EXERCISE: Transcribe the material exactly. Images do not belong in the copy.

::: DATA LINES :::

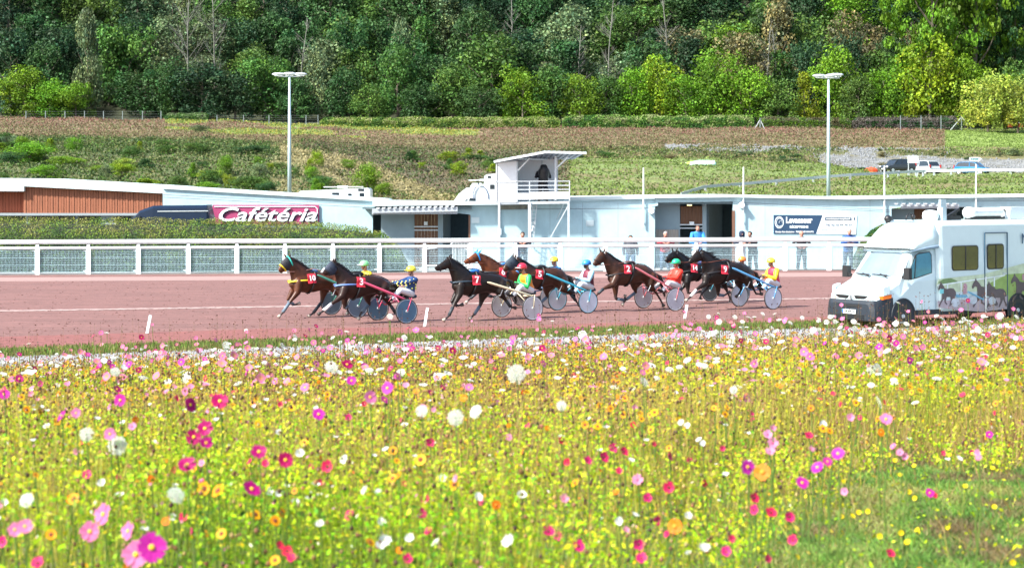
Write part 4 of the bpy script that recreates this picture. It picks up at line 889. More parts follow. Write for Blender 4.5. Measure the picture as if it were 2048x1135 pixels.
    one('chin_strap', lambda q: q.tube([hd + Vector((.0, -.085, .01)), hd + Vector((.05, -.055, -.11)), hd + Vector((.06, 0, -.13)), hd + Vector((.05, .055, -.11)), hd + Vector((.0, .085, .01))], .010, 6), black, hh, local=True)
    if D.get('mask'): one('face_mask', lambda q: q.ball(hd + Vector((.062, .006, -.055)), (.045, .058, .05), 10, 7), mat('mask_' + D['mask'][0], D['mask'][1]), t, smooth=True, local=True)
    if D.get('goggles', True): one('goggles', lambda q: q.tube([hd + Vector((.055, -.066, .006)), hd + Vector((.094, -.03, .008)), hd + Vector((.098, 0, .008)), hd + Vector((.094, .03, .008)), hd + Vector((.055, .066, .006))], .018, 7, flat=.6), glassd, t, smooth=True, local=True)
    if D.get('dots'):
        rr = random.Random(5); dm = mat('dots_' + D['dots'][0], D['dots'][1])
        def dd(q):
            for i in range(26):
                a = rr.uniform(0, 6.28); u = rr.uniform(.12, .95); p = hip.lerp(sh, u); q.ball(Vector((p.x + .160 * math.cos(a), .205 * math.sin(a), p.z + .02)), (.028, .028, .028), 7, 5)
        one('spots', dd, dm, j, local=True)
        def d2(q):
            for sg in (1, -1):
                S_, el, wr = J[sg][:3]
                for u in (.15, .35, .55, .75, .95):
                    for v in (0, 2.1, 4.2): q.ball((S_.lerp(el, u * 2) if u < .5 else el.lerp(wr, u * 2 - 1)) + Vector((.02 * math.cos(v), sg * .055, .055 * math.sin(v))), .024, 6, 5)
        one('sleeve_spots', d2, dm, j, local=True)
    if D.get('hdots'):
        def d3(q):
            for i in range(14):
                a = i * 2.4; ph = .2 + .9 * ((i * .618) % 1); q.ball(hd + Vector((.134 * math.cos(a) * math.cos(ph), .112 * math.sin(a) * math.cos(ph), .02 + .13 * math.sin(ph))), .018, 6, 5)
        one('helmet_spots', d3, mat('dots_' + D['hdots'][0], D['hdots'][1]), hh, local=True)
    return t

BAY = ('bay', (.07, .022, .009)); DBAY = ('dark_bay', (.024, .009, .006)); BLK = ('black', (.006, .005, .005)); CHE = ('chestnut', (.135, .040, .014)); BRN = ('brown', (.048, .019, .010)); BBR = ('black_brown', (.013, .008, .006))
WB = ('white', (.7, .7, .7)); DB = ('dark', (.03, .04, .05)); GB_ = ('blue_grey', (.12, .17, .22))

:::

ANSWER:
Write part 4 of the bpy script that recreates this picture. It picks up at line 889. More parts follow. Write for Blender 4.5. Measure the picture as if it were 2048x1135 pixels.
    one('chin_strap', lambda q: q.tube([hd + Vector((.0, -.085, .01)), hd + Vector((.05, -.055, -.11)), hd + Vector((.06, 0, -.13)), hd + Vector((.05, .055, -.11)), hd + Vector((.0, .085, .01))], .010, 6), black, hh, local=True)
    if D.get('mask'): one('face_mask', lambda q: q.ball(hd + Vector((.062, .006, -.055)), (.045, .058, .05), 10, 7), mat('mask_' + D['mask'][0], D['mask'][1]), t, smooth=True, local=True)
    if D.get('goggles', True): one('goggles', lambda q: q.tube([hd + Vector((.055, -.066, .006)), hd + Vector((.094, -.03, .008)), hd + Vector((.098, 0, .008)), hd + Vector((.094, .03, .008)), hd + Vector((.055, .066, .006))], .018, 7, flat=.6), glassd, t, smooth=True, local=True)
    if D.get('dots'):
        rr = random.Random(5); dm = mat('dots_' + D['dots'][0], D['dots'][1])
        def dd(q):
            for i in range(26):
                a = rr.uniform(0, 6.28); u = rr.uniform(.12, .95); p = hip.lerp(sh, u); q.ball(Vector((p.x + .160 * math.cos(a), .205 * math.sin(a), p.z + .02)), (.028, .028, .028), 7, 5)
        one('spots', dd, dm, j, local=True)
        def d2(q):
            for sg in (1, -1):
                S_, el, wr = J[sg][:3]
                for u in (.15, .35, .55, .75, .95):
                    for v in (0, 2.1, 4.2): q.ball((S_.lerp(el, u * 2) if u < .5 else el.lerp(wr, u * 2 - 1)) + Vector((.02 * math.cos(v), sg * .055, .055 * math.sin(v))), .024, 6, 5)
        one('sleeve_spots', d2, dm, j, local=True)
    if D.get('hdots'):
        def d3(q):
            for i in range(14):
                a = i * 2.4; ph = .2 + .9 * ((i * .618) % 1); q.ball(hd + Vector((.134 * math.cos(a) * math.cos(ph), .112 * math.sin(a) * math.cos(ph), .02 + .13 * math.sin(ph))), .018, 6, 5)
        one('helmet_spots', d3, mat('dots_' + D['hdots'][0], D['hdots'][1]), hh, local=True)
    return t

BAY = ('bay', (.07, .022, .009)); DBAY = ('dark_bay', (.024, .009, .006)); BLK = ('black', (.006, .005, .005)); CHE = ('chestnut', (.135, .040, .014)); BRN = ('brown', (.048, .019, .010)); BBR = ('black_brown', (.013, .008, .006))
WB = ('white', (.7, .7, .7)); DB = ('dark', (.03, .04, .05)); GB_ = ('blue_grey', (.12, .17, .22))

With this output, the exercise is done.